L'intuizione

Vittorio Feltri su Olindo e Rosa: "Innocenti? Lo dico da 16 anni"

Vittorio Feltri

Per noi cronisti il lavoro raramente riserva grandi soddisfazioni. Personalmente, con l’aiuto della fortuna ebbi a capire che Enzo Tortora era innocente. Me ne accorsi compulsando le carte giudiziarie in cui erano riportate le testimonianze fasulle dei cosiddetti pentiti. Scrissi vari articoli in cui dimostravo che il presentatore non poteva essere colpevole, ma ovviamente al momento nessuno mi diede retta benché le mie elucubrazioni fossero pubblicate dal Corriere della Sera, una sorta di Vangelo. Ci vollero anni prima che i giudici napoletani fossero costretti ad assolvere l’imputato.

Oggi siamo davanti a un episodio ancora più stupefacente. Mi riferisco al caso della cosiddetta strage di Erba, avvenuta all’inizio degli anni Duemila, quattro o cinque persone assassinate in casa da un paio di efferatissimi omicidi che tolsero la vita anche a un bimbo di un paio di anni. Il fatto fu sconvolgente, mentre gli investigatori barcollavano. I quali, disperati, a un dato momento non sapendo dove sbattere la testa misero gli occhi, prima, poi le manette su Olindo e Rosa, due poveracci abbastanza imbranati benché miti che abitavano nello stesso edificio dove avvenne la macellazione. Le forze dell’ordine non trovarono lo straccio di una prova contro la coppia: nessuna traccia di sangue, neanche nella lavatrice, nessun movente serio. Ma non importa, utilizzando una vecchia tecnica fatta di promesse e lusinghe, i carabinieri estorsero una confessione poco o punto credibile ai due sposi. Le indagini si sospesero.

 

Tuttavia una delle vittime del massacro, miracolosamente sopravvissuto, prima dichiarò di non aver afatto riconosciuto Olindo quale aggressore, dopo alcuni giorni invece disse che questi era uno dei boia. Fu bevuta la seconda versione  in base a cui, unitamente alle ammissioni estorte in modo rudimentale, marito e moglie vennero sbattuti in prigione dove tuttora si trovano condannati all’ergastolo.

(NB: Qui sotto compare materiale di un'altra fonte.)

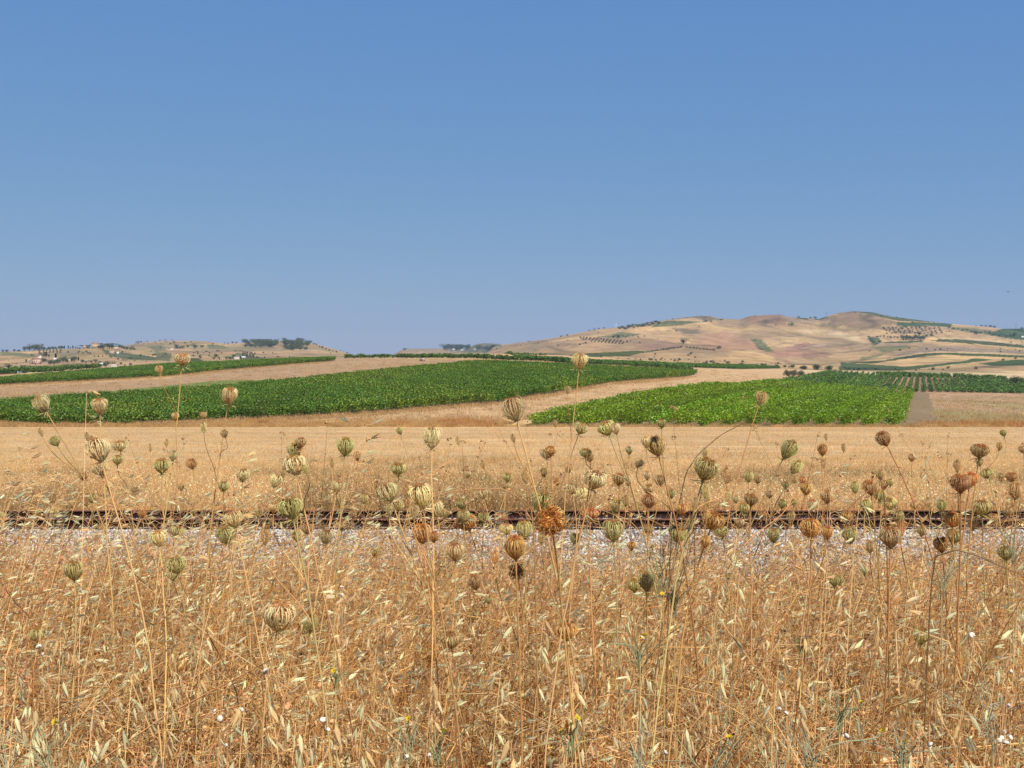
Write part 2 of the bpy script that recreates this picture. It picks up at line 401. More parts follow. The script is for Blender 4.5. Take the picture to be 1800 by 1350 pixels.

Era evidente che si trattasse di due poveracci sprovveduti, ma i giudici di ogni grado, senza andare per il sottile, non sentirono ragione e inflissero loro il massimo della pena. L’avvocato comasco, che li aveva tutelati alla grande, nel frattempo era morto, e la coppia non ebbe più modo di difendersi efficacemente. Pertanto la morte civile per gli imputati fu fatale.

In tempi molto recenti un paio di legali di buona volontà si sono fatti in quattro per riaprire il caso e ci sono riusciti grazie al sostituto procuratore generale di Milano, Cuno Tarfusser, che dopo aver esaminato con cura ogni documento ha steso una relazione, autentica opera d’arte, nella quale nel chiedere la revisione del giudizio specifica per filo e per segno gli errori commessi dai colleghi che ottennero per Olindo e Rosa la reclusione a vita. Sono convinto che il lavoro certosino compiuto da Tarfusser porterà all’assoluzione, perché è troppo convincente la tesi innocentista che nel mio piccolo avevo pubblicato su Libero la bellezza di sedici anni fa, suscitando la totale indifferenza di ogni commentatore. La cosa sconvolgente è che ci sono voluti sedici anni, un’eternità, per capire che i due poveri cristi non meritavano affatto di essere sepolti vivi. Uno scandalo. Lo sconcerto non mi impedisce di essere contento. Ringrazio comunque il magistrato della Procura generale per essersi impegnato per riaprire la vicenda nella speranza di fare finalmente chiarezza.